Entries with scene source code
+ + + + +
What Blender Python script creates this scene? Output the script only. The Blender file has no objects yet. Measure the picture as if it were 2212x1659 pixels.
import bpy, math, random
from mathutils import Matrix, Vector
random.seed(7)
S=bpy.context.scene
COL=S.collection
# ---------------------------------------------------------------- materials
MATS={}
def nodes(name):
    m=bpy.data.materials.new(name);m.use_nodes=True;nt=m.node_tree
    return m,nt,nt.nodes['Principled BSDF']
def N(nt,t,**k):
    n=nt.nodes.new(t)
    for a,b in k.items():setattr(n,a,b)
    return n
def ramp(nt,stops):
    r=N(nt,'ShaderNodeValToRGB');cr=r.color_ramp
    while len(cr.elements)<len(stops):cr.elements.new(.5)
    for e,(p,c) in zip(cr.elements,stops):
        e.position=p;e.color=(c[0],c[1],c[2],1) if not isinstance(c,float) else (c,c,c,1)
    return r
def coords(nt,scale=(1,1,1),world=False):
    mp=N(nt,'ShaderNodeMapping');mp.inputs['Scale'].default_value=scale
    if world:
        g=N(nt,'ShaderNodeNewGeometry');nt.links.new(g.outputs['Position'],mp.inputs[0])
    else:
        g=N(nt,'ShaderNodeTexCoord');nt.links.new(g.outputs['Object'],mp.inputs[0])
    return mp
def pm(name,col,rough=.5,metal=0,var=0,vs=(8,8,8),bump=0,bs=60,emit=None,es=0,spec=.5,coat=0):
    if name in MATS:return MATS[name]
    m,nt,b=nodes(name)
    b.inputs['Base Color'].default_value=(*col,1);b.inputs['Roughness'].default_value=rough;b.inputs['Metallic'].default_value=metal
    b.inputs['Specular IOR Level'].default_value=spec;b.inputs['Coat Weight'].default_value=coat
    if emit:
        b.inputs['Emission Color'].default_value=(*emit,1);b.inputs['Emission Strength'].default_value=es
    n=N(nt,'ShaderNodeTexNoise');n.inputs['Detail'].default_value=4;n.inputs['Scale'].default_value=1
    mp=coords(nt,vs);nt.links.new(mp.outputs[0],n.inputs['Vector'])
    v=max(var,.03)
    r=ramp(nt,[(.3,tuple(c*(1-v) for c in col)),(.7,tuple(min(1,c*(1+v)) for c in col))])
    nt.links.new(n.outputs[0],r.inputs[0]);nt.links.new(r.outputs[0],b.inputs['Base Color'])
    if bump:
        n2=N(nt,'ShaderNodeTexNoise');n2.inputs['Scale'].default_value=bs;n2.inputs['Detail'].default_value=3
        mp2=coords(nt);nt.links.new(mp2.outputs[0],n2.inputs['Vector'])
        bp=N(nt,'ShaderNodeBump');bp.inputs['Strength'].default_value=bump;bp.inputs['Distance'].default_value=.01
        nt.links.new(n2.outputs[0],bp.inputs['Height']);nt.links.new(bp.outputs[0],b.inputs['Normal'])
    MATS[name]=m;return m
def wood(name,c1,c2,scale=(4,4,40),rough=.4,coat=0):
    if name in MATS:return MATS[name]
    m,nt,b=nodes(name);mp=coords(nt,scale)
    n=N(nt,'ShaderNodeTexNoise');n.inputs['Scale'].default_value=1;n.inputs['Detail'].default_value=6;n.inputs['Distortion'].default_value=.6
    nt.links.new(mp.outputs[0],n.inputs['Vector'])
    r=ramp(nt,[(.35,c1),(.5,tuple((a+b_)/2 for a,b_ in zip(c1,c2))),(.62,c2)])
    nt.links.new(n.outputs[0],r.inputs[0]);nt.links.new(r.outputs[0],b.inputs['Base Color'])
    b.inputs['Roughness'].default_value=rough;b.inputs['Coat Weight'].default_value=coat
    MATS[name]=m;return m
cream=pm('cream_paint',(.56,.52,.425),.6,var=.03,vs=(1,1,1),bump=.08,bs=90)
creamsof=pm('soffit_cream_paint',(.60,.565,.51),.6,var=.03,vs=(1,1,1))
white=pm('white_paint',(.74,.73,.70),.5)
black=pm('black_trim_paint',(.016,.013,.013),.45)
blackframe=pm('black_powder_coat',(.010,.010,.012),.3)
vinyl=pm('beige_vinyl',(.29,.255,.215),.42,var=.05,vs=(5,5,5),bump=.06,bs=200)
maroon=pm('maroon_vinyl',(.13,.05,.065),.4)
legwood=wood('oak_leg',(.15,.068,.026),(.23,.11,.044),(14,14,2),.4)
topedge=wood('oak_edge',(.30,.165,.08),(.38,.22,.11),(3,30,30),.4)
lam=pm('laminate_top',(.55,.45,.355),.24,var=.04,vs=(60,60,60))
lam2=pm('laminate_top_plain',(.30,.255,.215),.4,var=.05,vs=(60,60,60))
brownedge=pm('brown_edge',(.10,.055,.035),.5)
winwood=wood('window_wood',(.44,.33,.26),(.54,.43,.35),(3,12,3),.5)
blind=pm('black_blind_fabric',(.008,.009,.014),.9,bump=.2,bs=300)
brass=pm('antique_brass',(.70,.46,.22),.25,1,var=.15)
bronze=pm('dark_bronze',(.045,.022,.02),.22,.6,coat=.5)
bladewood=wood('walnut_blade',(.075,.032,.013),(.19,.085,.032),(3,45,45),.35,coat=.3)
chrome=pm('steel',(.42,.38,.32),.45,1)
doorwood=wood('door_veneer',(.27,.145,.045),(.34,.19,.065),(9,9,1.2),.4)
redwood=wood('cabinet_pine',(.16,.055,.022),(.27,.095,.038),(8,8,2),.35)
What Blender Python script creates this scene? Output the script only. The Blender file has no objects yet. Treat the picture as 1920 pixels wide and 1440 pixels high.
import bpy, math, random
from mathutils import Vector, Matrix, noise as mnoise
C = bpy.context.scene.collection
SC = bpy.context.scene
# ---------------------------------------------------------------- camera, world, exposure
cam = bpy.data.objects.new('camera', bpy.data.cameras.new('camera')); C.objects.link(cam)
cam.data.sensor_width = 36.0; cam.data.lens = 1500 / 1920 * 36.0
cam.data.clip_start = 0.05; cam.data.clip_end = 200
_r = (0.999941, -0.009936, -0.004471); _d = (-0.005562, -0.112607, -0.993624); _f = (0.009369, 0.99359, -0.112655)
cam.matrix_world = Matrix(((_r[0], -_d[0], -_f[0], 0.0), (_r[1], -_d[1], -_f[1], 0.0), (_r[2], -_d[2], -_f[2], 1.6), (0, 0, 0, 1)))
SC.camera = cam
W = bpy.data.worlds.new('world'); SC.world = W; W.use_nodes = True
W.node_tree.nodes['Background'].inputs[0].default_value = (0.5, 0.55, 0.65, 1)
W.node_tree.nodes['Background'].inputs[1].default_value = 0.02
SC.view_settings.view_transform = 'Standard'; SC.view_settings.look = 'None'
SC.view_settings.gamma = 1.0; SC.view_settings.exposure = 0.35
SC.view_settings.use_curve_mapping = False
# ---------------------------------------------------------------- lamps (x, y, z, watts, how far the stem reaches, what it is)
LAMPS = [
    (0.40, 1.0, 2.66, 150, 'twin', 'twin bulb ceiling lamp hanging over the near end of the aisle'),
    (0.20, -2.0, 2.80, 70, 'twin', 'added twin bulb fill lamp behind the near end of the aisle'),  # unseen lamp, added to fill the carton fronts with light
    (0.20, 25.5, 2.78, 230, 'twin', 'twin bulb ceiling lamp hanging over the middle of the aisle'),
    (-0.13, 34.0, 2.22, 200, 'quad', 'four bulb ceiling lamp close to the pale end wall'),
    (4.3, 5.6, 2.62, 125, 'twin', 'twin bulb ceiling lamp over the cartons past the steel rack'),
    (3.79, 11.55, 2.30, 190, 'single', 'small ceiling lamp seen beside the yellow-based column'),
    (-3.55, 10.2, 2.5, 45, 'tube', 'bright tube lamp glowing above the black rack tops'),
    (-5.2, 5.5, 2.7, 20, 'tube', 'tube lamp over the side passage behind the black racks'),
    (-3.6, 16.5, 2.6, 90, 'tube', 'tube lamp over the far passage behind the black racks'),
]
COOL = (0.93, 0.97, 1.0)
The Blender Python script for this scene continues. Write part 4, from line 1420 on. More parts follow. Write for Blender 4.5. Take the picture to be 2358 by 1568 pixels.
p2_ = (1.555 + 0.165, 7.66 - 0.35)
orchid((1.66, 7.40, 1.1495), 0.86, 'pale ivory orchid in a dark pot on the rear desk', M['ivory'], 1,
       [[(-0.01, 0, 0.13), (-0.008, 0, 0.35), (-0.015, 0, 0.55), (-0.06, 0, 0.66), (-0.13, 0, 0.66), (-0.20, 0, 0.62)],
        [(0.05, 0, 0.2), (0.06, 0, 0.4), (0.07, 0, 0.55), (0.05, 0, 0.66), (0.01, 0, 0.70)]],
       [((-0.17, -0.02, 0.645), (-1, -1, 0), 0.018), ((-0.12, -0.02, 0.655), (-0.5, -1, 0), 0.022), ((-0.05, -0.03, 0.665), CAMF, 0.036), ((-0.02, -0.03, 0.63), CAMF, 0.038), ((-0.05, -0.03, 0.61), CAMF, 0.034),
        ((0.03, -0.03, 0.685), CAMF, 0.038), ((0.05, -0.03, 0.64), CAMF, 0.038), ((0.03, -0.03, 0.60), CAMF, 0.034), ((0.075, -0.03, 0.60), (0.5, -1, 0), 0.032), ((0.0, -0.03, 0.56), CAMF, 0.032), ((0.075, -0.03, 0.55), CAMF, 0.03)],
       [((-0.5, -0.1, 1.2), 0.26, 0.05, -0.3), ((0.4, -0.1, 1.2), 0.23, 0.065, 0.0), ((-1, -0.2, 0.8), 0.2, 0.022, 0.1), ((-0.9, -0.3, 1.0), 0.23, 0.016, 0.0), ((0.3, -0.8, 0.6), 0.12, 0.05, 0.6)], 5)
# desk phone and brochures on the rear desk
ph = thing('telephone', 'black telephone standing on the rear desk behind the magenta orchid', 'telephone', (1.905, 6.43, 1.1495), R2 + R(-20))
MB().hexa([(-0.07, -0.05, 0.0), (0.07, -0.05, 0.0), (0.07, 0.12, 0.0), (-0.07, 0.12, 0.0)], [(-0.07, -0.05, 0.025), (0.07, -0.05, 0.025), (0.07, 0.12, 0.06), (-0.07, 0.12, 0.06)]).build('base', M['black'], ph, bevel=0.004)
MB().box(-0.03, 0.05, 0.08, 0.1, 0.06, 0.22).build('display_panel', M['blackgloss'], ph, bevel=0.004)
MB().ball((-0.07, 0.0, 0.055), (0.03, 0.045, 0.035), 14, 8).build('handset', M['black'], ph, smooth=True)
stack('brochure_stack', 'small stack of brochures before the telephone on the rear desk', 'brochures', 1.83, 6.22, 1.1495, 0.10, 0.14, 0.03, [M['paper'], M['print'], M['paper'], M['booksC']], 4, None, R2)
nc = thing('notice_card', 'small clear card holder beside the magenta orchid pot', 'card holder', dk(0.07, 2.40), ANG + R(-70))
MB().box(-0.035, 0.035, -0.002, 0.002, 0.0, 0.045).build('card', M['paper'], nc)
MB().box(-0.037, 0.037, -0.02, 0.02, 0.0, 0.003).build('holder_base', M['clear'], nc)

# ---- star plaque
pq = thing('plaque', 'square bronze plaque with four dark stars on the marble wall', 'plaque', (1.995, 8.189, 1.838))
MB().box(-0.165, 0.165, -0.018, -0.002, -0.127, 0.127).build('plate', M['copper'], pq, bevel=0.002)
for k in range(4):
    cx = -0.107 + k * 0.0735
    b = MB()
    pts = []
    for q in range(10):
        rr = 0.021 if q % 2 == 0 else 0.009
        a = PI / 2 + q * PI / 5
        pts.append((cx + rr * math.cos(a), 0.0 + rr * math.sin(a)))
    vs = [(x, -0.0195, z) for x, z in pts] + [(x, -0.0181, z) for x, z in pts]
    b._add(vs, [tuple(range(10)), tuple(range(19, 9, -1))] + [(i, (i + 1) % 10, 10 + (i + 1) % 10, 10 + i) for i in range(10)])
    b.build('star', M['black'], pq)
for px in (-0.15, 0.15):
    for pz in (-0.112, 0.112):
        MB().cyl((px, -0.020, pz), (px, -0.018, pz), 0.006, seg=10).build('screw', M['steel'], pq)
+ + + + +
> _YOUR INSTRUCTIONS_: Find every line containing the word "from", then give the total and nothing more.

> _THE REPLY_: 3